### AIM OF THE TASK
Transcribe every line exactly and omit anything that is a picture.

───── SOURCE DATA ─────

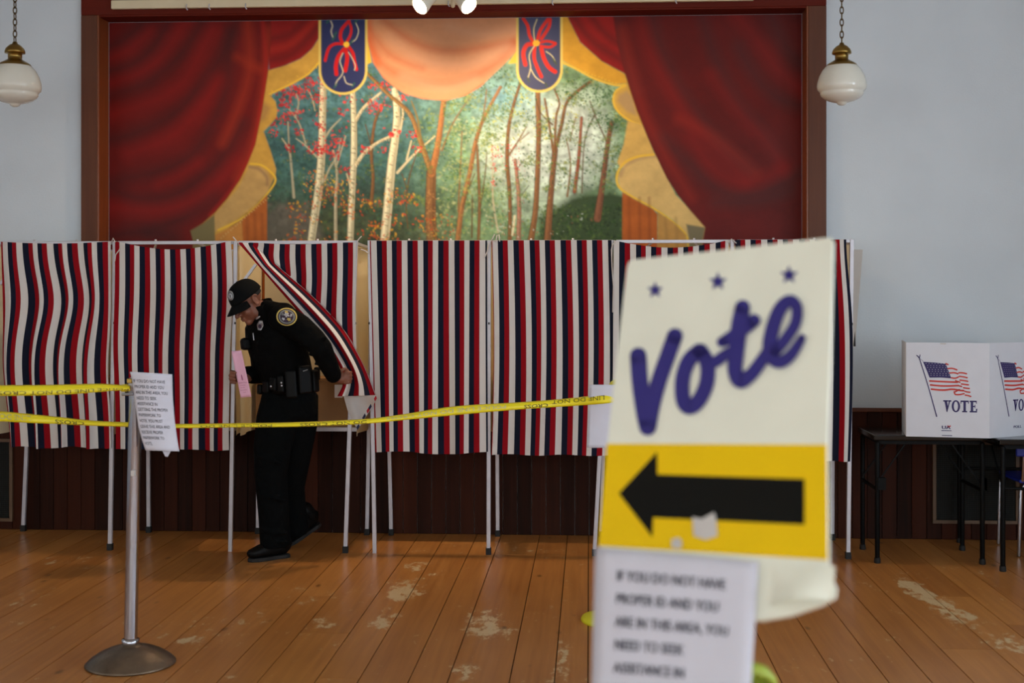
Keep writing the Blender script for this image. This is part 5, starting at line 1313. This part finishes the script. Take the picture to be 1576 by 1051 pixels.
for x, y, a, b, m in ((441, 485, 5, 4, 'silver'), (445, 492, 4, 2.6, 'gold'), (436.5, 491, 3.2, 2.2, 'silver'), (441, 481, 3.4, 2, 'gold'), (448, 486, 2.2, 3, 'silver'), (435, 484, 2, 2.6, 'greythread')):
    decal(bs, x, y, a, b, .5, .005, 'patch_emblem', M[m], pt, shape=lambda t: .75+.25*math.cos(5*t))
def gear(bv, x, y, w, h, dp, name, m, parent, bev=.006, off=0.0, tilt=0, y0=None):
    p, n = hit(bv, x, y)
    if p is None: p, n = P(x, y, 7.42), -FV
    n = Vector((n.x, n.y, 0)).normalized(); s_ = ZV.cross(n).normalized(); u = ZV
    if tilt: R3 = Matrix.Rotation(tilt, 3, n); s_ = R3 @ s_; u = R3 @ u
    c = p+n*(dp/2-.008+off)+ZV*((595-y0)/267 if y0 else 0); mb = MB(); vs = []
    for k in (-1, 1):
        for i, j in ((-1, -1), (1, -1), (1, 1), (-1, 1)): vs.append(c+n*k*dp/2+s_*i*w/2+u*j*h/2)
    mb.add(vs, [(0, 3, 2, 1), (4, 5, 6, 7), (0, 1, 5, 4), (1, 2, 6, 5), (2, 3, 7, 6), (3, 0, 4, 7)])
    return mb.build(name, m, parent, bevel=bev)
bad = decal(bs, 401.5, 501, 4.6, 8.2, .12, .006, 'chest_badge', M['silver'], shirt, shape=lambda t: 1+.06*math.cos(6*t)); decal(bs, 401.3, 503, 2.3, 3, 0, .008, 'badge_seal', M['patch'], bad)
decal(bs, 397.5, 489, 4.5, 1.6, -.55, .006, 'collar_pin', M['silver'], shirt)
mb = MB(); 
a_, n_ = hit(bs, 391, 513); b__, _ = hit(bs, 392, 523)
if a_ is not None and b__ is not None: MB().capsule([a_+n_*.006, b__+n_*.006], .0035, n=8).build('pen_clip', M['silver'], shirt, smooth=True)
gear(bs, 384, 529, .055, .07, .06, 'radio_microphone', M['leather'], shirt, .018, tilt=.25)
for x, y, w, h, dp in ((404, 598, .055, .06, .03), (414, 594, .06, .07, .032), (425, 590, .055, .08, .034), (435, 590, .045, .10, .036), (448, 590, .065, .16, .042), (466, 583, .08, .16, .046), (479, 585, .05, .13, .045), (484, 574, .03, .08, .035)):
    gear(bb_ if hit(bb_, x, 595)[0] is not None else bs, x, 596, w, h, dp, 'belt_pouch', M['leather'], belt, .012, off=.008, y0=y, tilt=.07*math.sin(x))
for x, y in ((406.5, 597.5), (417, 594.5), (433, 589), (433.5, 593.5)):
    p, n = hit(bb_, x, 596)
    if p is None: continue
    c = P(x, y, (p-EYEV).dot(FV)-.062); MB().ellipsoid(c, ((.0055, 0, 0), (0, .005, 0), (0, 0, .006)), 12, 8).build('snap', M['silver'], belt, smooth=True)
c = P(467, 571, 7.36); MB().capsule([c, P(473, 569, 7.36)], .003, n=6).build('pouch_stitch', M['greythread'], belt, smooth=True)
# ---- cap
cp = MB()
def capf(u, v):
    az = 2*math.pi*u; fr = max(0, math.sin(az)); th = v*(1.46+.16*fr)
    return H(.082*math.sin(th)**.88*math.cos(az), -.008+(.099+.006*fr)*math.sin(th)**.88*math.sin(az), .030+(.094+.012*fr*math.sin(th))*math.cos(th)-.012*(v**3)*(1-fr))
cp.grid(capf, 48, 16); cap = cp.build('cap', M['cap'], person, smooth=True, solid=.004)
bm_ = MB()
def brim(u, v):
    t_ = (u-.5)*2; az = math.pi/2-t_*1.12; ix, iy = .080*math.cos(az), -.008+.103*math.sin(az)
    ext = .060*math.sqrt(max(0, 1-abs(t_)**2.6)); 
    return H(ix*(1+.10*v*(1-abs(t_))), iy+ext*v, .030-.030*v-.020*t_*t_*(.4+v*.6)-.002)
bm_.grid(brim, 30, 10); bm_.build('cap_brim', M['cap'], cap, smooth=True, solid=.004)
MB().ellipsoid(H(0, -.008, .126), (HV(.008, 0, 0), HV(0, .008, 0), HV(0, 0, .004)), 12, 8).build('cap_button', M['cap'], cap, smooth=True)
bc_ = world_bvh(cap)
cbg = decal(bc_, 355.5, 455.0, 4.6, 7.4, -.12, .004, 'cap_badge', M['greythread'], cap); decal(bc_, 355.5, 456, 2.6, 4.2, -.1, .0055, 'badge_seal', M['silver'], cbg, ring=.55)
# ---- pink ballot sheet in the right hand
dpp = h2-.052
def pk(u, v): return P(356+u*15.5+v*(14.5+1.0*u), 540.5-u*1.5+v*71.5, dpp+.004*math.sin(u*3)+.025*(v-.5)**2)
ps = MB().grid(pk, 6, 14).build('ballot_sheet', M['pink'], None, smooth=True, solid=.0008)
tag(ps, 'long pink printed sheet held in the right hand of the officer', 'paper')
tx = MB()
for i, (s, sc_, yy, x0) in enumerate((('Official', .09, .62, .38), ('Ballot Form', .17, .70, .12), ('November', .12, .75, .2), ('General', .12, .80, .16), ('Instructions', .12, .85, .14), ('Sample', .10, .90, .3))):
    put_text(tx, s, lambda a, b: Vector(pk(a, b))-FV*.002, sc_, -sc_*.26, x0, yy)
MBs = tx.build('printed_words', M['pinkink'], ps)
mb = MB(); v, f = stroke2d([(.5, .56), (.52, .575), (.5, .59)], .1, 3); mb.add([Vector(pk(a, b))-FV*.002 for a, b in v], f); mb.build('printed_seal', M['pinkink'], ps)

─────

### COMPLETE OUTPUT
Keep writing the Blender script for this image. This is part 5, starting at line 1313. This part finishes the script. Take the picture to be 1576 by 1051 pixels.
for x, y, a, b, m in ((441, 485, 5, 4, 'silver'), (445, 492, 4, 2.6, 'gold'), (436.5, 491, 3.2, 2.2, 'silver'), (441, 481, 3.4, 2, 'gold'), (448, 486, 2.2, 3, 'silver'), (435, 484, 2, 2.6, 'greythread')):
    decal(bs, x, y, a, b, .5, .005, 'patch_emblem', M[m], pt, shape=lambda t: .75+.25*math.cos(5*t))
def gear(bv, x, y, w, h, dp, name, m, parent, bev=.006, off=0.0, tilt=0, y0=None):
    p, n = hit(bv, x, y)
    if p is None: p, n = P(x, y, 7.42), -FV
    n = Vector((n.x, n.y, 0)).normalized(); s_ = ZV.cross(n).normalized(); u = ZV
    if tilt: R3 = Matrix.Rotation(tilt, 3, n); s_ = R3 @ s_; u = R3 @ u
    c = p+n*(dp/2-.008+off)+ZV*((595-y0)/267 if y0 else 0); mb = MB(); vs = []
    for k in (-1, 1):
        for i, j in ((-1, -1), (1, -1), (1, 1), (-1, 1)): vs.append(c+n*k*dp/2+s_*i*w/2+u*j*h/2)
    mb.add(vs, [(0, 3, 2, 1), (4, 5, 6, 7), (0, 1, 5, 4), (1, 2, 6, 5), (2, 3, 7, 6), (3, 0, 4, 7)])
    return mb.build(name, m, parent, bevel=bev)
bad = decal(bs, 401.5, 501, 4.6, 8.2, .12, .006, 'chest_badge', M['silver'], shirt, shape=lambda t: 1+.06*math.cos(6*t)); decal(bs, 401.3, 503, 2.3, 3, 0, .008, 'badge_seal', M['patch'], bad)
decal(bs, 397.5, 489, 4.5, 1.6, -.55, .006, 'collar_pin', M['silver'], shirt)
mb = MB(); 
a_, n_ = hit(bs, 391, 513); b__, _ = hit(bs, 392, 523)
if a_ is not None and b__ is not None: MB().capsule([a_+n_*.006, b__+n_*.006], .0035, n=8).build('pen_clip', M['silver'], shirt, smooth=True)
gear(bs, 384, 529, .055, .07, .06, 'radio_microphone', M['leather'], shirt, .018, tilt=.25)
for x, y, w, h, dp in ((404, 598, .055, .06, .03), (414, 594, .06, .07, .032), (425, 590, .055, .08, .034), (435, 590, .045, .10, .036), (448, 590, .065, .16, .042), (466, 583, .08, .16, .046), (479, 585, .05, .13, .045), (484, 574, .03, .08, .035)):
    gear(bb_ if hit(bb_, x, 595)[0] is not None else bs, x, 596, w, h, dp, 'belt_pouch', M['leather'], belt, .012, off=.008, y0=y, tilt=.07*math.sin(x))
for x, y in ((406.5, 597.5), (417, 594.5), (433, 589), (433.5, 593.5)):
    p, n = hit(bb_, x, 596)
    if p is None: continue
    c = P(x, y, (p-EYEV).dot(FV)-.062); MB().ellipsoid(c, ((.0055, 0, 0), (0, .005, 0), (0, 0, .006)), 12, 8).build('snap', M['silver'], belt, smooth=True)
c = P(467, 571, 7.36); MB().capsule([c, P(473, 569, 7.36)], .003, n=6).build('pouch_stitch', M['greythread'], belt, smooth=True)
# ---- cap
cp = MB()
def capf(u, v):
    az = 2*math.pi*u; fr = max(0, math.sin(az)); th = v*(1.46+.16*fr)
    return H(.082*math.sin(th)**.88*math.cos(az), -.008+(.099+.006*fr)*math.sin(th)**.88*math.sin(az), .030+(.094+.012*fr*math.sin(th))*math.cos(th)-.012*(v**3)*(1-fr))
cp.grid(capf, 48, 16); cap = cp.build('cap', M['cap'], person, smooth=True, solid=.004)
bm_ = MB()
def brim(u, v):
    t_ = (u-.5)*2; az = math.pi/2-t_*1.12; ix, iy = .080*math.cos(az), -.008+.103*math.sin(az)
    ext = .060*math.sqrt(max(0, 1-abs(t_)**2.6)); 
    return H(ix*(1+.10*v*(1-abs(t_))), iy+ext*v, .030-.030*v-.020*t_*t_*(.4+v*.6)-.002)
bm_.grid(brim, 30, 10); bm_.build('cap_brim', M['cap'], cap, smooth=True, solid=.004)
MB().ellipsoid(H(0, -.008, .126), (HV(.008, 0, 0), HV(0, .008, 0), HV(0, 0, .004)), 12, 8).build('cap_button', M['cap'], cap, smooth=True)
bc_ = world_bvh(cap)
cbg = decal(bc_, 355.5, 455.0, 4.6, 7.4, -.12, .004, 'cap_badge', M['greythread'], cap); decal(bc_, 355.5, 456, 2.6, 4.2, -.1, .0055, 'badge_seal', M['silver'], cbg, ring=.55)
# ---- pink ballot sheet in the right hand
dpp = h2-.052
def pk(u, v): return P(356+u*15.5+v*(14.5+1.0*u), 540.5-u*1.5+v*71.5, dpp+.004*math.sin(u*3)+.025*(v-.5)**2)
ps = MB().grid(pk, 6, 14).build('ballot_sheet', M['pink'], None, smooth=True, solid=.0008)
tag(ps, 'long pink printed sheet held in the right hand of the officer', 'paper')
tx = MB()
for i, (s, sc_, yy, x0) in enumerate((('Official', .09, .62, .38), ('Ballot Form', .17, .70, .12), ('November', .12, .75, .2), ('General', .12, .80, .16), ('Instructions', .12, .85, .14), ('Sample', .10, .90, .3))):
    put_text(tx, s, lambda a, b: Vector(pk(a, b))-FV*.002, sc_, -sc_*.26, x0, yy)
MBs = tx.build('printed_words', M['pinkink'], ps)
mb = MB(); v, f = stroke2d([(.5, .56), (.52, .575), (.5, .59)], .1, 3); mb.add([Vector(pk(a, b))-FV*.002 for a, b in v], f); mb.build('printed_seal', M['pinkink'], ps)